*STATED TASK*
Skipping all pictures, set down the lines of the listing from the first through the one with "scene.camera = cam".

▬▬▬▬▬▬▬▬▬▬

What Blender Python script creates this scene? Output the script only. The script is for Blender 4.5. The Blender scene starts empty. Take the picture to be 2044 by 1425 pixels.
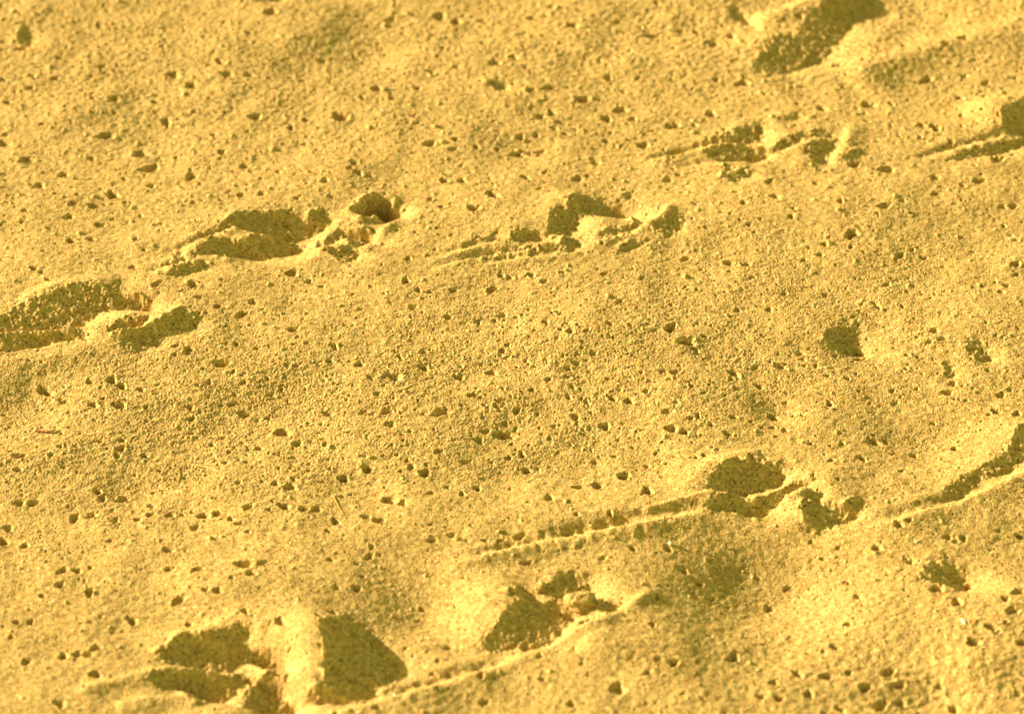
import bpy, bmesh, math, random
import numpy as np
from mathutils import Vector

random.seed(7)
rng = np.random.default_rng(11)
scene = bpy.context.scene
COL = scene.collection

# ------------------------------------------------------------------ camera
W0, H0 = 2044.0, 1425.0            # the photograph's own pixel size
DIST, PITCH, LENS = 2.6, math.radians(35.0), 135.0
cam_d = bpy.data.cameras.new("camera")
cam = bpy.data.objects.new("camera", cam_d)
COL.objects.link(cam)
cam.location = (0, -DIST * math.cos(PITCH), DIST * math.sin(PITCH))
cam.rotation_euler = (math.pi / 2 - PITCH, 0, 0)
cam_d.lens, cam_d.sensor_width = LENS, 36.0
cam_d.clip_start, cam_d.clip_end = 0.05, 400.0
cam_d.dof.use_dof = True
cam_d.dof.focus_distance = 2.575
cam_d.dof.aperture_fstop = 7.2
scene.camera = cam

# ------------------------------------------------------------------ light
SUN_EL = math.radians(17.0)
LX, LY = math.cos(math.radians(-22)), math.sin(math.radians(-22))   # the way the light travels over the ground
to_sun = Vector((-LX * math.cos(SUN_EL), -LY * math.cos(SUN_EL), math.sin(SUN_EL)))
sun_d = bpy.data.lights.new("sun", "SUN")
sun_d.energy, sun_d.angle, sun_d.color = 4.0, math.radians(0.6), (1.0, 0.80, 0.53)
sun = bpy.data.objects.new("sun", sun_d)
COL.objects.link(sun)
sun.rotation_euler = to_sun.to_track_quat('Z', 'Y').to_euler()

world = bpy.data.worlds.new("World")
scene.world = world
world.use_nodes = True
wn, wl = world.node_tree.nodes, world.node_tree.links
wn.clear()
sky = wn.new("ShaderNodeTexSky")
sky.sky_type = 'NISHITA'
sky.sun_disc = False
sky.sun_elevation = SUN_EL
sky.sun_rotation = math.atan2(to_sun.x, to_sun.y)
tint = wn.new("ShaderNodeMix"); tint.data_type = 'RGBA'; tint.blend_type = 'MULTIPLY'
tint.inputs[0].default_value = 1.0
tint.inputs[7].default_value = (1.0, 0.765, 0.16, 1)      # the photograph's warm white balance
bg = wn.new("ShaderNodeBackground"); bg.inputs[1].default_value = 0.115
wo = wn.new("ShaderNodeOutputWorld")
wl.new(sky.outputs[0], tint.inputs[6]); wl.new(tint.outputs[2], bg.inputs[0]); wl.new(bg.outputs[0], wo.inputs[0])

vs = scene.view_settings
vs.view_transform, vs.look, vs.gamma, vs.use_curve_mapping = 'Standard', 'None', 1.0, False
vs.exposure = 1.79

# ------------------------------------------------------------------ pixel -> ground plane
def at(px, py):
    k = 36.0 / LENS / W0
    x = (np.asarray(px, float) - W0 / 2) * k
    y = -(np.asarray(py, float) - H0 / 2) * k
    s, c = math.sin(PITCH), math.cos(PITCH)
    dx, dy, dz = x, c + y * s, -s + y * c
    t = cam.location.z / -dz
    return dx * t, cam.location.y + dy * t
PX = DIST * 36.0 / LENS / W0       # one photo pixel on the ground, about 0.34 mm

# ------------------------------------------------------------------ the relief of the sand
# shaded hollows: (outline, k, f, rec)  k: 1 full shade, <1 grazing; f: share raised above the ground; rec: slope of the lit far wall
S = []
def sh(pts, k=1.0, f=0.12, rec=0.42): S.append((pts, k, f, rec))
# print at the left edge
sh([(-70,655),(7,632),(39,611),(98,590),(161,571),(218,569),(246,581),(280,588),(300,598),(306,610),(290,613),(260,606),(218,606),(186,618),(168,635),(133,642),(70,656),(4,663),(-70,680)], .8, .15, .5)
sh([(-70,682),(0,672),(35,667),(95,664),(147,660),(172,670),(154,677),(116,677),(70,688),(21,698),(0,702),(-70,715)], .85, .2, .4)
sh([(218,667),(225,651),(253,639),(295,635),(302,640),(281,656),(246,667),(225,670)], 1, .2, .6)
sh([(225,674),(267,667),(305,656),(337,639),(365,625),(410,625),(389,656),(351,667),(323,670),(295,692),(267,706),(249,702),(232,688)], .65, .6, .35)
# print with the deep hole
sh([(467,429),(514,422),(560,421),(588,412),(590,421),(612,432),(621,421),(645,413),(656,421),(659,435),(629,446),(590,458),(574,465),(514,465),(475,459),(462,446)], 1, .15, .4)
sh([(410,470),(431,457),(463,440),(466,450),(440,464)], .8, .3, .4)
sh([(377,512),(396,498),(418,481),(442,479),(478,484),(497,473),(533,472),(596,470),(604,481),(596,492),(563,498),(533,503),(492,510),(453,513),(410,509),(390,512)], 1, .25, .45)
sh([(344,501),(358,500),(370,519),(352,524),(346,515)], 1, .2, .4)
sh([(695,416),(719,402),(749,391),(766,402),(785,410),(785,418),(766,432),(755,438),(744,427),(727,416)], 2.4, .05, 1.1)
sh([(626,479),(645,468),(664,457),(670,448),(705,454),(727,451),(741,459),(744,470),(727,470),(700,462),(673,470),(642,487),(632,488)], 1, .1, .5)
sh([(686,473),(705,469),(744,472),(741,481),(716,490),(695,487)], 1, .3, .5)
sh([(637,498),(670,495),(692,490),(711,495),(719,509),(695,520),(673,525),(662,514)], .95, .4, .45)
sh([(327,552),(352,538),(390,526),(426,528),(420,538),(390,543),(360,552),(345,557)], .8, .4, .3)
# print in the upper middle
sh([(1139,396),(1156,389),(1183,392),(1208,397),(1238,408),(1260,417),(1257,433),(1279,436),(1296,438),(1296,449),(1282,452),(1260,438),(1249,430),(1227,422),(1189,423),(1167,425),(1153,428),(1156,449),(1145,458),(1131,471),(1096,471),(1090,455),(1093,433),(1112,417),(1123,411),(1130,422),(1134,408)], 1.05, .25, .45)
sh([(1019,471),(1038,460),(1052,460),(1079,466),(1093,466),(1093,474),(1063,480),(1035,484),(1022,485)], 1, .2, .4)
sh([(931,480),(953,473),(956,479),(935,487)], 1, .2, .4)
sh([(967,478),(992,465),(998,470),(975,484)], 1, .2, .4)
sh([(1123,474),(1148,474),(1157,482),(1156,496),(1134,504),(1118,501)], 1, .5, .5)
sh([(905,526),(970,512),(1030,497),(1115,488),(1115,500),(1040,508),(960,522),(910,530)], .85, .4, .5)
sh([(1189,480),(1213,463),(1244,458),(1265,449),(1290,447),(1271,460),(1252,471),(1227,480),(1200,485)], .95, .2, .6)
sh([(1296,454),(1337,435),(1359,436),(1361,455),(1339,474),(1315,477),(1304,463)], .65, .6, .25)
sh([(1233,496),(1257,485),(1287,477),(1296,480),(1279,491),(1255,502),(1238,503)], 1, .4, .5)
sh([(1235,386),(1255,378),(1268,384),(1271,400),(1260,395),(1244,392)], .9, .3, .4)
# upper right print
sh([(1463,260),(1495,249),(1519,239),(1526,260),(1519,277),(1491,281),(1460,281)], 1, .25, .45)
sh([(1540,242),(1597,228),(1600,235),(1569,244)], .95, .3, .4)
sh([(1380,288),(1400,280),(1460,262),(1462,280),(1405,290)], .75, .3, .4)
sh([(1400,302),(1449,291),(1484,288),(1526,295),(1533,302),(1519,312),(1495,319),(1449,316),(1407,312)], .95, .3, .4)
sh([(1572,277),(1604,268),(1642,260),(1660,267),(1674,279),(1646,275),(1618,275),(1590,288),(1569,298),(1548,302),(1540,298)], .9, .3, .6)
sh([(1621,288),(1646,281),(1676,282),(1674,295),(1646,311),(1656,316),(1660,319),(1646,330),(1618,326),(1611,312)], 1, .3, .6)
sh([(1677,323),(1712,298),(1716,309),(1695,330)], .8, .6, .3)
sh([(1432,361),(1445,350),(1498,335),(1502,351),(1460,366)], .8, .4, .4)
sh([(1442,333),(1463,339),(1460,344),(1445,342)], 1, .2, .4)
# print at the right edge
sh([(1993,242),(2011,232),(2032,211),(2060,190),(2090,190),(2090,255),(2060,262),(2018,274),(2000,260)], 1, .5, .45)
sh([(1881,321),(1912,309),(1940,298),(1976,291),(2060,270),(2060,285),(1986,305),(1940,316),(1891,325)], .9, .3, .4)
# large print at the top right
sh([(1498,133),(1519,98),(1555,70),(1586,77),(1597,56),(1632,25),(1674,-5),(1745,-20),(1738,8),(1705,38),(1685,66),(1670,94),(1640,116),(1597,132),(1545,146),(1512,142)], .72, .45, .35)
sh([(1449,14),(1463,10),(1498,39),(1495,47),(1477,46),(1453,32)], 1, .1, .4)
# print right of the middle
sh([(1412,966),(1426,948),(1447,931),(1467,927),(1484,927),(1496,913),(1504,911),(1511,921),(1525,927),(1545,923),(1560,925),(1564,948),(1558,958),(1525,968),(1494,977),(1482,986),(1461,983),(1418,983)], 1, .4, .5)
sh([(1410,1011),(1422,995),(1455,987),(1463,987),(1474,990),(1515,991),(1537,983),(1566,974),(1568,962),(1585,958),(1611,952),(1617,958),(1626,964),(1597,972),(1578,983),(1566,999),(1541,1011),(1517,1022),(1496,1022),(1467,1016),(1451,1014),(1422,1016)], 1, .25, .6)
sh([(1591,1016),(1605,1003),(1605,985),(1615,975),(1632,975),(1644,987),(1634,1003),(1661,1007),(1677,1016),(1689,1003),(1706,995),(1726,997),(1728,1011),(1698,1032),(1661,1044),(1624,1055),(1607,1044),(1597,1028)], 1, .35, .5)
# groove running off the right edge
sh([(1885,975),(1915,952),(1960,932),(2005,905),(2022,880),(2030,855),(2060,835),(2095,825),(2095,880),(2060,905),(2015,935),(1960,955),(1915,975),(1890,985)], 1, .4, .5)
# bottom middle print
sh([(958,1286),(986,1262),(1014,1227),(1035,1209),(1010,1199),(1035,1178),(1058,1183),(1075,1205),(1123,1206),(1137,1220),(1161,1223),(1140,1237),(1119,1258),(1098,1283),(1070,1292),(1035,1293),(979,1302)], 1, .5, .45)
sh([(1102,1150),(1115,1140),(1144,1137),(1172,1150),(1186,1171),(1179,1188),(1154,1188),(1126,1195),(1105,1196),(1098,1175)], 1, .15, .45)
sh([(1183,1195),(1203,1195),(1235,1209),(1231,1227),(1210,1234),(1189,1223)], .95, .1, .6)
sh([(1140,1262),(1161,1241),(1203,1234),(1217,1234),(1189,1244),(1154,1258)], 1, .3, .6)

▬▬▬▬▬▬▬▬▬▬

*EXERCISE RESULT*
What Blender Python script creates this scene? Output the script only. The script is for Blender 4.5. The Blender scene starts empty. Take the picture to be 2044 by 1425 pixels.
import bpy, bmesh, math, random
import numpy as np
from mathutils import Vector

random.seed(7)
rng = np.random.default_rng(11)
scene = bpy.context.scene
COL = scene.collection

# ------------------------------------------------------------------ camera
W0, H0 = 2044.0, 1425.0            # the photograph's own pixel size
DIST, PITCH, LENS = 2.6, math.radians(35.0), 135.0
cam_d = bpy.data.cameras.new("camera")
cam = bpy.data.objects.new("camera", cam_d)
COL.objects.link(cam)
cam.location = (0, -DIST * math.cos(PITCH), DIST * math.sin(PITCH))
cam.rotation_euler = (math.pi / 2 - PITCH, 0, 0)
cam_d.lens, cam_d.sensor_width = LENS, 36.0
cam_d.clip_start, cam_d.clip_end = 0.05, 400.0
cam_d.dof.use_dof = True
cam_d.dof.focus_distance = 2.575
cam_d.dof.aperture_fstop = 7.2
scene.camera = cam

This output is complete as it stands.